When it was noted that this was the first protest staged since the state Public Employment Relations Board in late summer declared an impasse and set in motion the union’s demand for arbitration, the official insisted that did not change the strategy. He pointed out that Mr. Lynch in the past had resumed negotiations and worked out contracts with both Mayor Michael Bloomberg and Mr. de Blasio—21 months earlier—while engaged in arbitration proceedings.

“It’s part of our member activation to have our voices heard by the Mayor,” he explained.

The UFT and Mr. de Blasio have carved out a far-friendlier relationship that was a big factor in several aspects of the new pact that were arguably more important to its members than the wage increases, which will roughly keep pace with projected rises in the cost of living.

A segment of the union’s Teacher and Guidance Counselor memberships will have an opportunity to receive “hard-to-staff differentials” of up to $8,000 annually for working at least three years in schools that have historically been beset by low achievement. That extra pay will be one of the key components of the “Bronx Plan,” which was given its name, Schools Chancellor Richard Carranza said when the contract was announced Oct. 11, because “the preponderance of schools” that will participate are in that borough.
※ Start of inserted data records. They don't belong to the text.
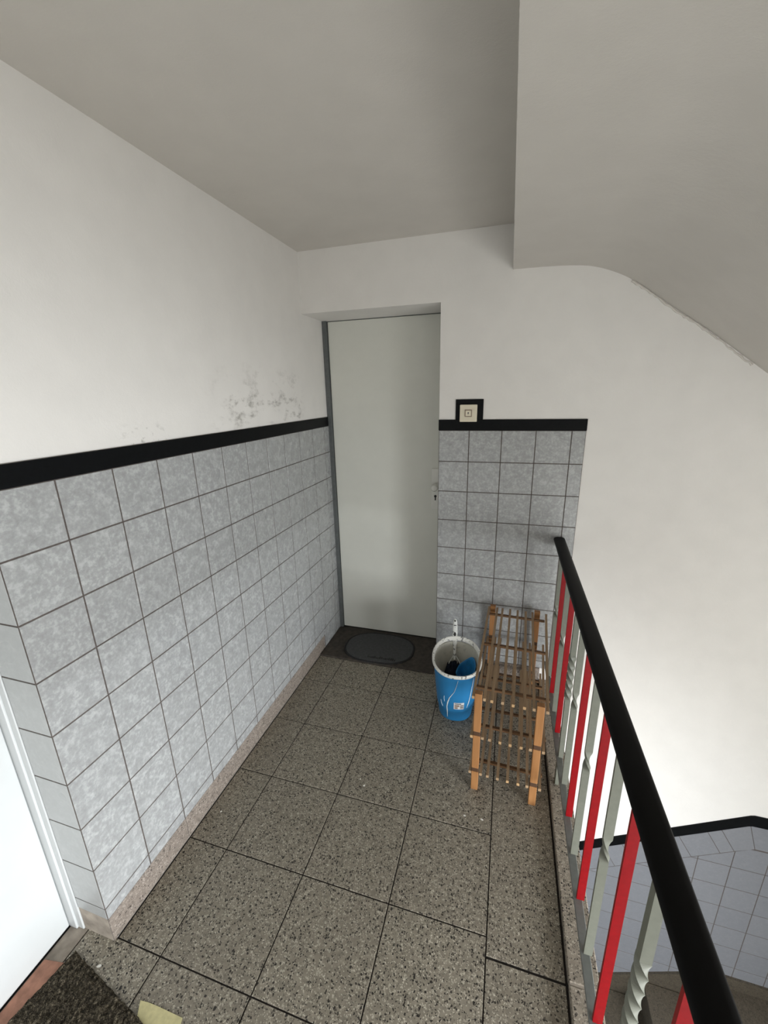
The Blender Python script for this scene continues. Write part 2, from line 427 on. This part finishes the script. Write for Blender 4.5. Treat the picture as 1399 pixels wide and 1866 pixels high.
# tiles of the stairwell wall below, cut along the slope of the stair
SL = 0.6173
bl = lambda x: -0.655 + SL*(min(x, 2.337)-2.337)
row_l = (0.08, -0.1265)                                               # perpendicular step of the raked row
g = MB()
g.prism([(1.25, -2.75), (3.55, -2.75), (3.55, -0.657), (2.337, -0.657), (1.25, bl(1.25)-.002)], back3, 0.005, 0.0009)
link('grout_bed', g.mesh('grout_bed', M['grout']), wall_back)
ang = math.atan(SL); ca, sa = math.cos(ang), math.sin(ang)
def rake(s_, t): return (2.337 + ca*s_ + sa*t, -0.655 + sa*s_ - ca*t)    # s along the band, t below it
cuts = [-1.2, -1.06, -0.908, -0.756, -0.648, -0.496, -0.344, -0.201, -0.134, 0.0]
def one_tile(poly, to3=back3):
    q = inset(poly, 0.0015)
    if len(q) > 2:
        u0, v0 = q[0]
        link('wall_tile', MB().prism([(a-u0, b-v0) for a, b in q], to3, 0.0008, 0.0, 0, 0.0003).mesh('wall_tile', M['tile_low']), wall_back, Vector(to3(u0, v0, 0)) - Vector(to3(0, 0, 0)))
for a, b in zip(cuts, cuts[1:]):
    if b == 0.0: one_tile([rake(a, 0.148), (2.383, -0.805), (2.337, -0.655), rake(a, 0)])
    else: one_tile([rake(a, 0.148), rake(b, 0.148), rake(b, 0), rake(a, 0)])
one_tile([(2.383, -0.805), (2.457, -0.805), (2.457, -0.655), (2.337, -0.655)])
for k_ in range(8): one_tile([(2.457+T*k_, -0.805), (min(3.55, 2.457+T*(k_+1)), -0.805), (min(3.55, 2.457+T*(k_+1)), -0.655), (2.457+T*k_, -0.655)])
r0 = rake(0, 0.148); nx, ny = sa, -ca
lim = [(nx, ny, nx*r0[0]+ny*r0[1]), (0, -1, 0.805)]
xs = [2.153 + T*k for k in range(-6, 10)] + [3.55]
zs = sorted([-0.963+T] + [-0.963 - 0.1515*k for k in range(0, 12)])
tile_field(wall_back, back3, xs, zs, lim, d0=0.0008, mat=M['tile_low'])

# black painted bands
tb = MB(); tb.box((-0.005, -1.4995, ZT_L), (0.0015, 0.237, 1.4045)); tb.box((-0.116, -1.5005, ZT_L), (-0.005, -1.494, 1.4045))
bevel(struct(link('trim_1', tb.mesh('trim_1', M['band'])), 'black band capping the tiles on the long wall beside the landing', 'trim'), .0008, 1)
tb = MB(); tb.box((0.693, -0.0015, ZT_B), (1.357, 0.005, 1.400)); tb.box((0.774, -0.0005, 1.400), (0.903, 0.005, 1.494))
bevel(struct(link('trim_2', tb.mesh('trim_2', M['band'])), 'black band with a square step around the push button', 'trim'), .0008, 1)
tb = MB()
hz = 0.066
tb.loft([[(1.25, d, bl(1.25)), (1.25, d, bl(1.25)+hz+.006)] [::1] + [] for d in (0,)] and
        [[(x, 0.005, bl(x)), (x, -0.002, bl(x)), (x, -0.002, bl(x)+hz), (x, 0.005, bl(x)+hz)] for x in (1.25, 1.6, 2.0, 2.328, 2.345, 2.7, 3.55)])
struct(link('trim_3', tb.mesh('trim_3', M['band'])), 'black band rising with the lower stair and turning level', 'trim')

# ------------------------------------------------------------------ skirtings
bb = struct(empty('baseboard_left', (0, 0, 0)), 'pale speckled terrazzo skirting under the long tiled wall', 'baseboard')
ys = [-1.497, -1.19, -0.745, -0.30, -0.003]
for a, b in zip(ys, ys[1:]):
    bevel(link('skirting_piece', MB().box((-0.0049, a+.001, 0.0005), (-0.0036 + random.uniform(-.0004, .0004), b-.001, 0.0905)).mesh('skirting_piece', M['terrp']), bb), .001, 1)
link('skirting_piece', MB().box((-0.116, -1.4972, 0.0005), (-0.0052, -1.4942, 0.093)).mesh('skirting_piece', M['dust']), bb)
link('joint_filler', MB().box((-0.0049, -1.497, 0.0004), (-0.0043, -0.003, 0.0900)).mesh('joint_filler', M['grout']), bb)
bb = struct(empty('baseboard_back', (0, 0, 0)), 'pale speckled terrazzo skirting behind the slatted rack', 'baseboard')
for a, b in ((0.696, 0.99), (0.99, 1.257)):
    bevel(link('skirting_piece', MB().box((a+.001, -0.0035, 0.0005), (b-.001, 0.0049, 0.0885)).mesh('skirting_piece', M['terrp']), bb), .001, 1)
bb = struct(empty('baseboard_stairwell', (0, 0, 0)), 'dark stepped skirting along the lower stair', 'baseboard')
rk = lambda x: -2.092 + 0.593*(x-1.859)
link('raking_skirting', MB().prism([(1.25, rk(1.25)-0.30), (2.342, rk(2.342)-0.30), (2.342, rk(2.342)), (1.25, rk(1.25))], back3, 0.0049, -0.0125).mesh('raking_skirting', M['terrs']), bb)
link('skirting_piece', MB().box((2.344, -0.0125, -1.8795), (3.55, 0.0049, -1.793)).mesh('skirting_piece', M['terrs']), bb)

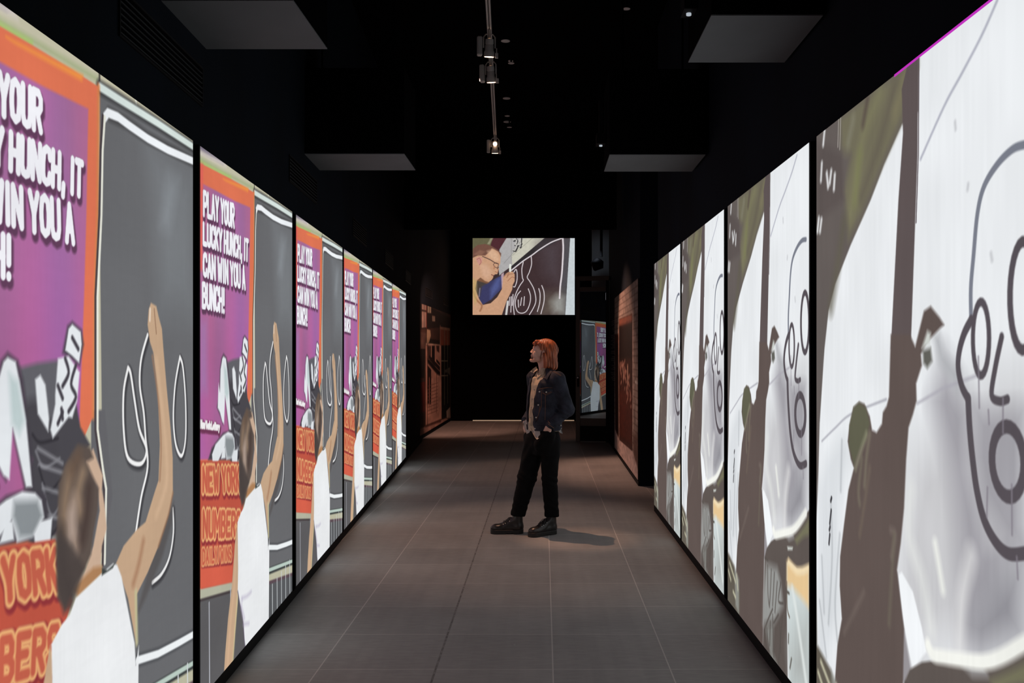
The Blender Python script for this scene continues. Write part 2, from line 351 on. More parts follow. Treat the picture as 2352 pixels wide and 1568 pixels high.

The 180 schools involved will expand the role of Lead Teachers in the professional development of instructors. Credits leading toward master’s degrees and the extra money provided for them on the UFT pay scale will be geared toward courses that are more relevant to Teachers’ classroom work rather than many traditional academic subjects.

Evaluation Changes

Under a revised evaluation system that will not take effect until next September, Teachers rated “ineffective” or “developing” will be observed more, and starting earlier in the school year, to increase the possibility of marked improvement by the following June. Conversely, those with higher evaluations will be subject to observation less frequently than in the past.

Mr. Carranza remarked last month that he intended to change a culture in which the evaluation process seemed predicated on “Let’s get the bad Teachers… If you don’t change it, culture eats strategy for breakfast.”

There are also key disciplinary changes under the contract that affect paraprofessionals represented by the UFT, as well as Teachers. For the Teachers, there is a change that was viewed as offering greater protection to whistle-blowers. In cases where a Teacher contests a reduced rating by claiming that it was spurred not by subpar performance but because the instructor had angered supervisors by either exposing wrongdoing or prodding them to address educational shortcomings, if an arbitrator upholds that claim, the downgrade will immediately be nullified without further review. Until now, the Schools Chancellor had the power to overturn such rulings.

Got It Done Early

UFT President Michael Mulgrew had said that the more-amicable relationship between the union and City Hall was evident from the terms of the deal being working out four months in advance of the expiration of the existing UFT pact. That deal had been extended by 73 days back in June to help cover the cost of another important benefit for union members: six weeks of paid parental leave at full salary.

The first raise under the just-ratified deal will be effective on the first day of the pact, Feb. 14, 2019, with a 2.5-percent hike due on May 14, 2020 and one of 3 percent due on May 14, 2021. The deal expires Sept. 13, 2022.